We traded her in, very reluctantly, for a 2018 Winnebago Forza 34T, and our shakedown cruise was to Alaska and back. The ride is smooth, yes, but a good wind or a passing semi on a two-lane road will knock her around even worse than the Sunrise. We're having to install some kind of stabilizer to stop that. As for noise, it's just as loud as the Itasca was. Why? Because Winnebago Does. Not. Install. Insulation. in the front cap. Zip. Nada. We will have to do it ourselves again. The storage is not near as good as it was in the Itasca, and the overall layout is not near as comfortable. I really do like the fireplace, though. Finally, the 34T can't pull anything heavier than could the Sunrise (both limited to 5000 lbs), so why did we even bother?

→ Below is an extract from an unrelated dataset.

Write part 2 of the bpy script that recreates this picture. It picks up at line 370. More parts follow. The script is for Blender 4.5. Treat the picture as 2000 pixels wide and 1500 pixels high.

The cons of this MH over our beloved Sunrise are too many to mention. Frankly, if I could, I'd get my old Sunrise back and lose the diesel MH. I'm honestly not seeing the overall value.

If I were in your shoes, I'd go for a used high end gasser, one that can pull a toad heavier than 5000 lbs if you need it. Good luck in whatever you choose.


Great feedback, Thanks! That's really the overarching question. Does an entry level DP handle and ride quieter and more comfortably than a high end gasser? Otherwise, why spend the money. Once things loosen up I am really looking forward to driving lots of both back to back for a true comparison. I can tell you our ACEs were miserable to drive. Loud and rough is an under statement. It felt like we were in a bombing raid. But they were as entry level as you could get.

BTW - love your Gandhi quote - my wife has that on a T-shirt.